[TASK DETAILS] Starting at the line containing "The Blender Python", please quote every line up to and including the line containing "8), M['white'], br, True)", exactly, and nothing beyond.
[start THE DATA]
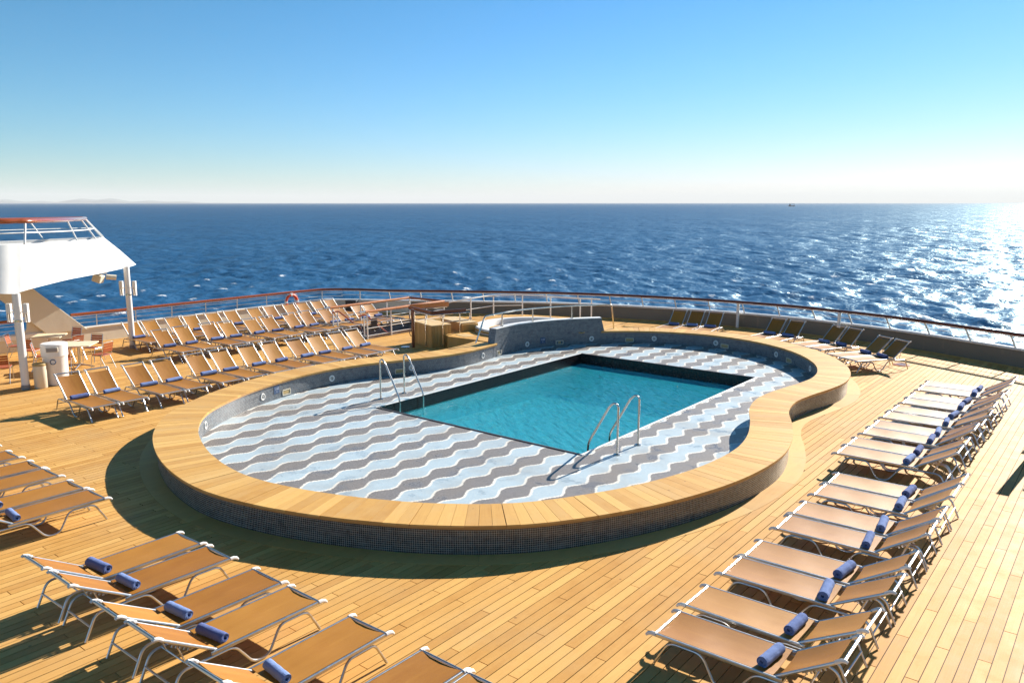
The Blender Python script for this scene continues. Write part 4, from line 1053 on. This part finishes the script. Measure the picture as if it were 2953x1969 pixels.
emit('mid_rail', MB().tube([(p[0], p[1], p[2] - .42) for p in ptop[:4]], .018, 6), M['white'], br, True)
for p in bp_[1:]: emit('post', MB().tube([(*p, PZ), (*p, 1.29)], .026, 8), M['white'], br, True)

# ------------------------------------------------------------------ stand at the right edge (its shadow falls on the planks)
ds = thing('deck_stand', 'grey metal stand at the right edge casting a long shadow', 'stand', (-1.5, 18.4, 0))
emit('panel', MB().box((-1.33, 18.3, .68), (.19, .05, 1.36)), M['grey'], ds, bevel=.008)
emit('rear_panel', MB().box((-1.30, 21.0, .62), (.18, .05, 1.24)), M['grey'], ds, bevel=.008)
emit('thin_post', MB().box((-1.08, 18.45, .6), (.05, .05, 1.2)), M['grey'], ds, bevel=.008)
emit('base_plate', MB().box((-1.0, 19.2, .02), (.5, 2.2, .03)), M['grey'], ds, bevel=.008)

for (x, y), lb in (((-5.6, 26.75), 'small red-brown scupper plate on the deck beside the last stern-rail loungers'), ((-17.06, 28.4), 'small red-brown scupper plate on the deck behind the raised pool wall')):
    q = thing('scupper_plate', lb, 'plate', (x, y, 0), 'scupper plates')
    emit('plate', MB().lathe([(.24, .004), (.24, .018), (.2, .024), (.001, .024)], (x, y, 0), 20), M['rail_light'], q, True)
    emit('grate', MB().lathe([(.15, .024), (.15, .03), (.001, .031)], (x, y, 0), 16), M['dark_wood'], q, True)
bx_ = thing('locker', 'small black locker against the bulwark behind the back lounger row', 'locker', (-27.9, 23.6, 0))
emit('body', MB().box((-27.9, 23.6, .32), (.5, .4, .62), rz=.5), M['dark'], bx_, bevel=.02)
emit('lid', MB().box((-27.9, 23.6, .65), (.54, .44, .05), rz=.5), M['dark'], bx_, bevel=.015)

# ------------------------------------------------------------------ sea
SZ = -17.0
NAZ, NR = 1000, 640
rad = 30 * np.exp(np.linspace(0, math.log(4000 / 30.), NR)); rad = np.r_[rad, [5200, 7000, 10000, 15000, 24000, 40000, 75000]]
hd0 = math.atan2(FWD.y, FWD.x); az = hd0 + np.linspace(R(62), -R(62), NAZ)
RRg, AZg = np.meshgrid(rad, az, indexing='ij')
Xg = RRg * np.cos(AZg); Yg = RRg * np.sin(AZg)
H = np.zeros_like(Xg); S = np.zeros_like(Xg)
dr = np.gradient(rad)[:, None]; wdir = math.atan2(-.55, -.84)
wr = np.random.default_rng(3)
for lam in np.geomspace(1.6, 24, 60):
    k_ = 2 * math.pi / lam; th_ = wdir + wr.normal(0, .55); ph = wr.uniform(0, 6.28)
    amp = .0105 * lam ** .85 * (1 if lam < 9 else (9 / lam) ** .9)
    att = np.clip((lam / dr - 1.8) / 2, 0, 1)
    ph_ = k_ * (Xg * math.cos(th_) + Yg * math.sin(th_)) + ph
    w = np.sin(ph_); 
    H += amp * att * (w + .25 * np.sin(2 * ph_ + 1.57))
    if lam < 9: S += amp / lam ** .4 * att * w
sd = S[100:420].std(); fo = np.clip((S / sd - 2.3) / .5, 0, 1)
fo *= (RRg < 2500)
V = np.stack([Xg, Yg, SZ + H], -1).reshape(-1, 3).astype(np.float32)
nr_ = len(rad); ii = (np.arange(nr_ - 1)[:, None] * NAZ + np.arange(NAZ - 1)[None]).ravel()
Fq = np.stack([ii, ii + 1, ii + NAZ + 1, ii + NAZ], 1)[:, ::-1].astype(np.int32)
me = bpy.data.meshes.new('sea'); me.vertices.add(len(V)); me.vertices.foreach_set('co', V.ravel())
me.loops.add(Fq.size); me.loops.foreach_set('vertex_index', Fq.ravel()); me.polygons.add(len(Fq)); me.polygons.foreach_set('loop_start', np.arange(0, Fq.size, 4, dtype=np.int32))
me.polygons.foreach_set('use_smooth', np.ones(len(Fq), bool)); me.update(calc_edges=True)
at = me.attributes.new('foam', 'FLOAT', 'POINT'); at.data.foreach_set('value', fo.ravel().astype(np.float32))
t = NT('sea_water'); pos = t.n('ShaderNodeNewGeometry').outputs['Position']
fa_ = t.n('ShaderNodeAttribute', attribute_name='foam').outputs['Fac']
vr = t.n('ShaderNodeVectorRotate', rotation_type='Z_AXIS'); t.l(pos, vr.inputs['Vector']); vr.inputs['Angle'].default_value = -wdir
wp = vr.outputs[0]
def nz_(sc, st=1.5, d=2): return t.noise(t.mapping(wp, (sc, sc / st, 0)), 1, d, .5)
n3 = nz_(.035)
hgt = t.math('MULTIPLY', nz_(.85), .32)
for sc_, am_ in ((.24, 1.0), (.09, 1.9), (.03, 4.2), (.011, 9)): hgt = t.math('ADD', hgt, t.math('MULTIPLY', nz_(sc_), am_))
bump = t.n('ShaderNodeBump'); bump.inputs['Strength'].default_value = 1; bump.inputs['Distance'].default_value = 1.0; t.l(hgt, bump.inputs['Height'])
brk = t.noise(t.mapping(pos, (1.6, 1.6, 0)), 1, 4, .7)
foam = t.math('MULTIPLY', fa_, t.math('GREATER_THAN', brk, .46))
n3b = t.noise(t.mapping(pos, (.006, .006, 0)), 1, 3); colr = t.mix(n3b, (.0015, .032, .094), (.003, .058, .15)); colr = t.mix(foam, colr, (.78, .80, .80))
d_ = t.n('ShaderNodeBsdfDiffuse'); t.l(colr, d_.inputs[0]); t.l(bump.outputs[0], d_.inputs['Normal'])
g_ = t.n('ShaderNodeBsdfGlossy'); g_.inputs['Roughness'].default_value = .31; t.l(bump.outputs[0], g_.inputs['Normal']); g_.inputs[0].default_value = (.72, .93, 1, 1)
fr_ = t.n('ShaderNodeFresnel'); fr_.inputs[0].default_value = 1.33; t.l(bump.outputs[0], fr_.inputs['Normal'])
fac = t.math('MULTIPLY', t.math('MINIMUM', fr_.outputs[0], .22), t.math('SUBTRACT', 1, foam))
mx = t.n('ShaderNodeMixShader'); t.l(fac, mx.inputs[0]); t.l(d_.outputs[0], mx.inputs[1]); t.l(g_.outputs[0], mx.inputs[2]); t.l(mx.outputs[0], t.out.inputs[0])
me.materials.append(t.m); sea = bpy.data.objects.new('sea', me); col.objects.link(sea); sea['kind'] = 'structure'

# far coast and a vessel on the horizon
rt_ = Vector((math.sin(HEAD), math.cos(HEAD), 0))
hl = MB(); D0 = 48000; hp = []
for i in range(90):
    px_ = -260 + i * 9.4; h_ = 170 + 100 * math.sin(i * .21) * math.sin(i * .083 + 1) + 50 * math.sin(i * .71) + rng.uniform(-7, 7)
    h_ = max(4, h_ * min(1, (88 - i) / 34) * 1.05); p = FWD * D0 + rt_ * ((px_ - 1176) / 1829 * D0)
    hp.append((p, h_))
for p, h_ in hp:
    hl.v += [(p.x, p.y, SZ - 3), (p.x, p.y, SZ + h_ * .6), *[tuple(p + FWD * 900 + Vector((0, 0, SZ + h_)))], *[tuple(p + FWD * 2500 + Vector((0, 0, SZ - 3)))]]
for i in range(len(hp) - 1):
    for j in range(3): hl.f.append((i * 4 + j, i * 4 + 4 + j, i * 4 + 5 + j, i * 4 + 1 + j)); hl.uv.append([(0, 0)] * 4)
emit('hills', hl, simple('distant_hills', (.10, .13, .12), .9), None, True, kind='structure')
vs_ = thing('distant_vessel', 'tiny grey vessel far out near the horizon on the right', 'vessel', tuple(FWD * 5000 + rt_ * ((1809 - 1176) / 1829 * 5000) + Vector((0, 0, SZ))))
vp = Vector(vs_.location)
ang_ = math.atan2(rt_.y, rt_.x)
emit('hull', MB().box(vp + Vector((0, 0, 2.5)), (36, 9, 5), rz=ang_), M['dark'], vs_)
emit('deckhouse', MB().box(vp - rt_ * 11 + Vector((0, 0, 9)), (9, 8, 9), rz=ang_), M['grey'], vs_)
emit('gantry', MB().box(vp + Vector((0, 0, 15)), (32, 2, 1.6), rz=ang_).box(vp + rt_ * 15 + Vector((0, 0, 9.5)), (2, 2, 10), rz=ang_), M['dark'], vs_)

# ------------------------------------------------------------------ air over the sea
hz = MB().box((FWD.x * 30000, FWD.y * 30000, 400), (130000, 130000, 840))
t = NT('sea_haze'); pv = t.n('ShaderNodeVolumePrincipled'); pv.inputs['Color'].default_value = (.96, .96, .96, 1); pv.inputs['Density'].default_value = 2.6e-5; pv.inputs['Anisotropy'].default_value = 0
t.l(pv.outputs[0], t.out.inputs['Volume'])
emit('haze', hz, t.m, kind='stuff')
[end THE DATA]
[start THE DATA]
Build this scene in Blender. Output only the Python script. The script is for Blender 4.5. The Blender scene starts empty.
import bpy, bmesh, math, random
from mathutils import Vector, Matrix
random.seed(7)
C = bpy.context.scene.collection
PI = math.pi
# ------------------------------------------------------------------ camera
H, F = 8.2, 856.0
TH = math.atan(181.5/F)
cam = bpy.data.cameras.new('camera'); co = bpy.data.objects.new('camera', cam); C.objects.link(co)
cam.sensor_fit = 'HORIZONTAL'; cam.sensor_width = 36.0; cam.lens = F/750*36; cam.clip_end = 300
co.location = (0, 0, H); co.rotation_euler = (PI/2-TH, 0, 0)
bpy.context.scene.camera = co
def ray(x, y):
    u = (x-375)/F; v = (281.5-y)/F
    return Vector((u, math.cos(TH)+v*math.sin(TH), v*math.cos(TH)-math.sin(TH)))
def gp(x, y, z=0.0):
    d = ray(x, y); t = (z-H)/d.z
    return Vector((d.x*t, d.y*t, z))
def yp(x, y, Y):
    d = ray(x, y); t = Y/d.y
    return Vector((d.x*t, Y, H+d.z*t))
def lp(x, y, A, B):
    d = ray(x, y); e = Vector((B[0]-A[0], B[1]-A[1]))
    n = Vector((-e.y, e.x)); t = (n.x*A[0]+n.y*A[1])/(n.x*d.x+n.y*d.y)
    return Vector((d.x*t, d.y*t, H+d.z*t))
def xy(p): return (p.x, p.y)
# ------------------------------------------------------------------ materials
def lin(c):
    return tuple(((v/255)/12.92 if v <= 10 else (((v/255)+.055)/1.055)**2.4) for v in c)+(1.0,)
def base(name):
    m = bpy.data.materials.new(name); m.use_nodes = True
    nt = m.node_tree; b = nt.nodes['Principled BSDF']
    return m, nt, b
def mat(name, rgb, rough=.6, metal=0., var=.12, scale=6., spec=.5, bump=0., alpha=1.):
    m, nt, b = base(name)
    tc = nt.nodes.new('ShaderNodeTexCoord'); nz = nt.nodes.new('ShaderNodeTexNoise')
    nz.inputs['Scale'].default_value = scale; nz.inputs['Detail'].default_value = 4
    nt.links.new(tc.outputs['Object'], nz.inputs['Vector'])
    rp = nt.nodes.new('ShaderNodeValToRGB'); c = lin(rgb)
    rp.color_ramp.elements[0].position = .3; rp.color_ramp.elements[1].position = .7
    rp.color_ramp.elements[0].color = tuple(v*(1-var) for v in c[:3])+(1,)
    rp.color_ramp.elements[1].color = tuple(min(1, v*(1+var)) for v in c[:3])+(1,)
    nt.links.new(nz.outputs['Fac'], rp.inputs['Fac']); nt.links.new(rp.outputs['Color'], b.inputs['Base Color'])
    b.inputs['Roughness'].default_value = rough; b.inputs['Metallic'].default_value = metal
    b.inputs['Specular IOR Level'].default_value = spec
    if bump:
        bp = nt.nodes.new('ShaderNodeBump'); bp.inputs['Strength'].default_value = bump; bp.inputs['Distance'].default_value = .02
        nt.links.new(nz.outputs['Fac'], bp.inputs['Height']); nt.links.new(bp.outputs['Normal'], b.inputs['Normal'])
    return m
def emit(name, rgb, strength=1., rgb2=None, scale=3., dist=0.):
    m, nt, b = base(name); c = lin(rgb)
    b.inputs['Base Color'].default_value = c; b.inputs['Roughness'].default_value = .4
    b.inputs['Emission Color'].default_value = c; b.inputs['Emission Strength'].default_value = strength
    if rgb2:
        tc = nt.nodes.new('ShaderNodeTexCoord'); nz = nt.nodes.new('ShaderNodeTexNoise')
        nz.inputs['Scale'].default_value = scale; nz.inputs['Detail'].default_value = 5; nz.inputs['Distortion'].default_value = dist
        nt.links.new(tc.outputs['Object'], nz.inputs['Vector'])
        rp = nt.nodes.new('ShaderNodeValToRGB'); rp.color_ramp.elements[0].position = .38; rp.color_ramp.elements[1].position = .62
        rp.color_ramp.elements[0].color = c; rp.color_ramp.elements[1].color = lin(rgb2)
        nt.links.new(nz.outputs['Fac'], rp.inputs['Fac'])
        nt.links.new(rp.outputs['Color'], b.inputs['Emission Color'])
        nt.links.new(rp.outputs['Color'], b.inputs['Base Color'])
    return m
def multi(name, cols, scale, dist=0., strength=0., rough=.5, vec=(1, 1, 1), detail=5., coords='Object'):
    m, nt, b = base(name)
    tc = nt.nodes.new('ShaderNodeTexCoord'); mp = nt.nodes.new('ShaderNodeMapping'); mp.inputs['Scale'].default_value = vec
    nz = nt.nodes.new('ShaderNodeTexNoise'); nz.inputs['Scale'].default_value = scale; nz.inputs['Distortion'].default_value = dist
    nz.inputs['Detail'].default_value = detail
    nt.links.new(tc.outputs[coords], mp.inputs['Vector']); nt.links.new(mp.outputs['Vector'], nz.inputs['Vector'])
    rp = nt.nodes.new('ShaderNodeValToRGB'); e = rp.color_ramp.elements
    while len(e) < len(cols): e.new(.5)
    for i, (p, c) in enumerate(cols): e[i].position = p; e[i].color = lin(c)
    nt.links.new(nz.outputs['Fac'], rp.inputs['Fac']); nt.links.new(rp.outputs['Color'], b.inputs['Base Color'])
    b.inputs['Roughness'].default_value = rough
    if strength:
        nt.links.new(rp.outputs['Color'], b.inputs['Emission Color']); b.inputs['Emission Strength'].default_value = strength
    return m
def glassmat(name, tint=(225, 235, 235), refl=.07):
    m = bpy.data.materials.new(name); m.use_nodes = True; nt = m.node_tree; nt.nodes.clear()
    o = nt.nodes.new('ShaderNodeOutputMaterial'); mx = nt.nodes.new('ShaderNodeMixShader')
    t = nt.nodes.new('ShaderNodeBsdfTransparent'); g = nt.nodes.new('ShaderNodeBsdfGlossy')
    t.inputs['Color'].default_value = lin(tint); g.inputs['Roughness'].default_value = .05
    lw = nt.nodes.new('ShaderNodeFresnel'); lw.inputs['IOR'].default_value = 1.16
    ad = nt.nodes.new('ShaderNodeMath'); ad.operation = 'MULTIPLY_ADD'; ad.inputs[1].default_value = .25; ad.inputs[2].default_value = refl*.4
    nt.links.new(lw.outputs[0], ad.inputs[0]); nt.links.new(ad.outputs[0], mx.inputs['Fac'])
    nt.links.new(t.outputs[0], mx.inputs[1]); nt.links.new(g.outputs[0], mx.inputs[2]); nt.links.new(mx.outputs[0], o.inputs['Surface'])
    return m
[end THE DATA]
[REPLY TO THE EXERCISE]
The Blender Python script for this scene continues. Write part 4, from line 1053 on. This part finishes the script. Measure the picture as if it were 2953x1969 pixels.
emit('mid_rail', MB().tube([(p[0], p[1], p[2] - .42) for p in ptop[:4]], .018, 6), M['white'], br, True)
for p in bp_[1:]: emit('post', MB().tube([(*p, PZ), (*p, 1.29)], .026, 8), M['white'], br, True)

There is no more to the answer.